■ Exercise instructions:
Images are not part of the copy; write out the rest of the data exactly as given.

■ Material provided:
>> begin
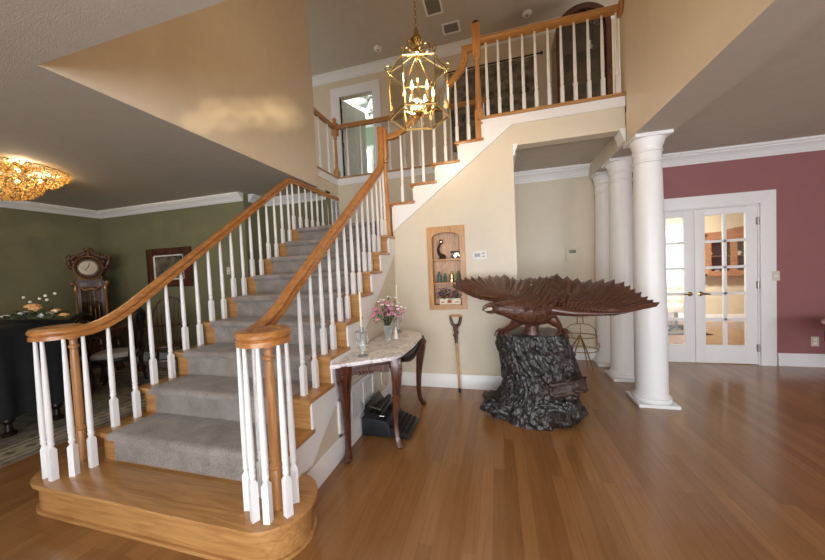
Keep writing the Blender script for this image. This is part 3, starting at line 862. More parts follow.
ltips = [(0.30, 3.33, 1.285), (0.221, 3.3, 1.276), (0.143, 3.32, 1.297), (0.066, 3.33, 1.327), (-0.014, 3.34, 1.327), (-0.087, 3.35, 1.326), (-0.201, 3.36, 1.319), (-0.277, 3.36, 1.311), (-0.347, 3.36, 1.31), (-0.4, 3.36, 1.295), (-0.446, 3.34, 1.271), (-0.47, 3.32, 1.24)]
fl, cv = wing(llead, ltips, (0.05, -0.5, 0.86), -1)
wl = fl.build('wing', 'eagle', eg, ang=50); cv.build('covert_feathers', 'eagle', wl, ang=60)
# scaly feathers over the back
bk = MB()
for row in range(11):
    t = row/10
    c = lerp((0.10, 2.79, 1.10), (0.49, 3.27, 1.235), t)
    half = 0.07 + 0.17*math.sin(PI*min(1, 0.12 + t*0.8))
    nfe = 13
    for i in range(nfe):
        u = (i + 0.5*(row % 2))/(nfe-0.5)*2 - 1
        side = Vector((0.86, -0.5, 0)).normalized()
        p = c + side*(u*half) - Vector((0, 0, 0.085*u*u)) + Vector((0, 0.0, 0.012))
        q = p + Vector((0.045 + 0.02*u, 0.07, 0.022))
        feather(bk, p, q, 0.022, (side*u*0.6 + Vector((-0.1, -0.35, 0.9))), 0.006, 0.007, 0.55)
bk.build('back_feathers', 'eaglebody', eg, ang=60)
tl = MB()
for i, tp in enumerate([(0.315, 3.4, 1.284), (0.363, 3.42, 1.276), (0.412, 3.42, 1.293), (0.478, 3.42, 1.29), (0.53, 3.41, 1.298), (0.572, 3.39, 1.315)]):
    feather(tl, (0.40 + 0.012*i, 3.16, 1.17), tp, 0.036, (-0.1, -0.45, 0.88), 0.008)
tl.build('tail', 'eagle', eg, ang=50)
def leg(top, knee, foot, toes):
    l = MB().tube([top, lerp(top, knee, 0.5), knee, lerp(knee, foot, 0.6), foot], [0.065, 0.05, 0.032, 0.022, 0.024], 12).build('leg', 'eagle', eg)
    for tx, ty in toes:
        f = Vector(foot)
        MB().tube([f + Vector((0, 0, 0.0)), f + Vector((tx*0.5, ty*0.5, 0.012)), f + Vector((tx, ty, -0.008)), f + Vector((tx*1.25, ty*1.25, -0.03))], [0.02, 0.017, 0.013, 0.003], 8).build('talon', 'eagle', l)
leg((0.20, 2.93, 0.96), (0.10, 2.93, 0.87), (0.02, 2.98, 0.815), ((-0.06, -0.05), (-0.005, -0.075), (0.05, -0.06), (-0.05, 0.05)))
leg((0.42, 2.95, 0.96), (0.49, 2.93, 0.885), (0.535, 2.99, 0.815), ((-0.05, -0.06), (0.01, -0.075), (0.055, -0.045), (0.04, 0.05)))
MB().tube([(0.29, 3.0, 0.95), (0.28, 3.0, 0.86), (0.275, 3.0, 0.79)], [0.085, 0.06, 0.075], 14).build('support', 'eaglebody', eg)

# ------------------------------------------------------------------ console table
ct = thing('console_table', 'white marble topped console table with carved cabriole legs against the stair wall', 'table', (-1.0, 2.65, 0))
out = [(-1.204, 1.985), (-1.104, 2.06), (-1.02, 2.115), (-0.955, 2.165), (-0.88, 2.21), (-0.82, 2.25), (-0.785, 2.30), (-0.768, 2.38), (-0.764, 2.472), (-0.755, 2.6), (-0.755, 2.72), (-0.764, 2.85), (-0.764, 3.03), (-0.79, 3.12), (-0.82, 3.17), (-0.9, 3.22), (-1.02, 3.29), (-1.203, 3.36)]
MB().prism(out, 'z', 0.728, 0.757).build('tabletop', 'marble', ct, bevel=0.007)
ins = [(max(-1.195, -1.0 + (x+1.0)*0.88), 2.68 + (y-2.68)*0.9) for x, y in out]
ins[0] = (-1.195, 2.1); ins[-1] = (-1.195, 3.27)
MB().prism(ins, 'z', 0.655, 0.728).build('apron', 'mahog', ct, bevel=0.004)
# carved drop of the front apron
cvp = MB()
for i in range(15):
    t = i/14; y = 2.42 + 0.55*t
    h = 0.03 + 0.06*math.sin(PI*t)
    x = -0.785 + 0.012*math.sin(PI*t)
    cvp.box(x-0.02, x+0.002, y, y+0.041, 0.70-h, 0.70)
for i in range(9):
    t = i/8
    cvp.ball((-0.775 + 0.01*math.sin(PI*t), 2.44 + 0.51*t, 0.68 - 0.035*math.sin(PI*t)), 0.022, 10, 6, (0.7, 1.2, 0.8))
cvp.build('carved_frieze', 'ebony', ct)
cs = MB()
p0, p1 = Vector((-1.16, 2.085, 0)), Vector((-0.86, 2.26, 0))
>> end
■ Task result:
Keep writing the Blender script for this image. This is part 3, starting at line 862. More parts follow.
ltips = [(0.30, 3.33, 1.285), (0.221, 3.3, 1.276), (0.143, 3.32, 1.297), (0.066, 3.33, 1.327), (-0.014, 3.34, 1.327), (-0.087, 3.35, 1.326), (-0.201, 3.36, 1.319), (-0.277, 3.36, 1.311), (-0.347, 3.36, 1.31), (-0.4, 3.36, 1.295), (-0.446, 3.34, 1.271), (-0.47, 3.32, 1.24)]
fl, cv = wing(llead, ltips, (0.05, -0.5, 0.86), -1)
wl = fl.build('wing', 'eagle', eg, ang=50); cv.build('covert_feathers', 'eagle', wl, ang=60)
# scaly feathers over the back
bk = MB()
for row in range(11):
    t = row/10
    c = lerp((0.10, 2.79, 1.10), (0.49, 3.27, 1.235), t)
    half = 0.07 + 0.17*math.sin(PI*min(1, 0.12 + t*0.8))
    nfe = 13
    for i in range(nfe):
        u = (i + 0.5*(row % 2))/(nfe-0.5)*2 - 1
        side = Vector((0.86, -0.5, 0)).normalized()
        p = c + side*(u*half) - Vector((0, 0, 0.085*u*u)) + Vector((0, 0.0, 0.012))
        q = p + Vector((0.045 + 0.02*u, 0.07, 0.022))
        feather(bk, p, q, 0.022, (side*u*0.6 + Vector((-0.1, -0.35, 0.9))), 0.006, 0.007, 0.55)
bk.build('back_feathers', 'eaglebody', eg, ang=60)
tl = MB()
for i, tp in enumerate([(0.315, 3.4, 1.284), (0.363, 3.42, 1.276), (0.412, 3.42, 1.293), (0.478, 3.42, 1.29), (0.53, 3.41, 1.298), (0.572, 3.39, 1.315)]):
    feather(tl, (0.40 + 0.012*i, 3.16, 1.17), tp, 0.036, (-0.1, -0.45, 0.88), 0.008)
tl.build('tail', 'eagle', eg, ang=50)
def leg(top, knee, foot, toes):
    l = MB().tube([top, lerp(top, knee, 0.5), knee, lerp(knee, foot, 0.6), foot], [0.065, 0.05, 0.032, 0.022, 0.024], 12).build('leg', 'eagle', eg)
    for tx, ty in toes:
        f = Vector(foot)
        MB().tube([f + Vector((0, 0, 0.0)), f + Vector((tx*0.5, ty*0.5, 0.012)), f + Vector((tx, ty, -0.008)), f + Vector((tx*1.25, ty*1.25, -0.03))], [0.02, 0.017, 0.013, 0.003], 8).build('talon', 'eagle', l)
leg((0.20, 2.93, 0.96), (0.10, 2.93, 0.87), (0.02, 2.98, 0.815), ((-0.06, -0.05), (-0.005, -0.075), (0.05, -0.06), (-0.05, 0.05)))
leg((0.42, 2.95, 0.96), (0.49, 2.93, 0.885), (0.535, 2.99, 0.815), ((-0.05, -0.06), (0.01, -0.075), (0.055, -0.045), (0.04, 0.05)))
MB().tube([(0.29, 3.0, 0.95), (0.28, 3.0, 0.86), (0.275, 3.0, 0.79)], [0.085, 0.06, 0.075], 14).build('support', 'eaglebody', eg)

# ------------------------------------------------------------------ console table
ct = thing('console_table', 'white marble topped console table with carved cabriole legs against the stair wall', 'table', (-1.0, 2.65, 0))
out = [(-1.204, 1.985), (-1.104, 2.06), (-1.02, 2.115), (-0.955, 2.165), (-0.88, 2.21), (-0.82, 2.25), (-0.785, 2.30), (-0.768, 2.38), (-0.764, 2.472), (-0.755, 2.6), (-0.755, 2.72), (-0.764, 2.85), (-0.764, 3.03), (-0.79, 3.12), (-0.82, 3.17), (-0.9, 3.22), (-1.02, 3.29), (-1.203, 3.36)]
MB().prism(out, 'z', 0.728, 0.757).build('tabletop', 'marble', ct, bevel=0.007)
ins = [(max(-1.195, -1.0 + (x+1.0)*0.88), 2.68 + (y-2.68)*0.9) for x, y in out]
ins[0] = (-1.195, 2.1); ins[-1] = (-1.195, 3.27)
MB().prism(ins, 'z', 0.655, 0.728).build('apron', 'mahog', ct, bevel=0.004)
# carved drop of the front apron
cvp = MB()
for i in range(15):
    t = i/14; y = 2.42 + 0.55*t
    h = 0.03 + 0.06*math.sin(PI*t)
    x = -0.785 + 0.012*math.sin(PI*t)
    cvp.box(x-0.02, x+0.002, y, y+0.041, 0.70-h, 0.70)
for i in range(9):
    t = i/8
    cvp.ball((-0.775 + 0.01*math.sin(PI*t), 2.44 + 0.51*t, 0.68 - 0.035*math.sin(PI*t)), 0.022, 10, 6, (0.7, 1.2, 0.8))
cvp.build('carved_frieze', 'ebony', ct)
cs = MB()
p0, p1 = Vector((-1.16, 2.085, 0)), Vector((-0.86, 2.26, 0))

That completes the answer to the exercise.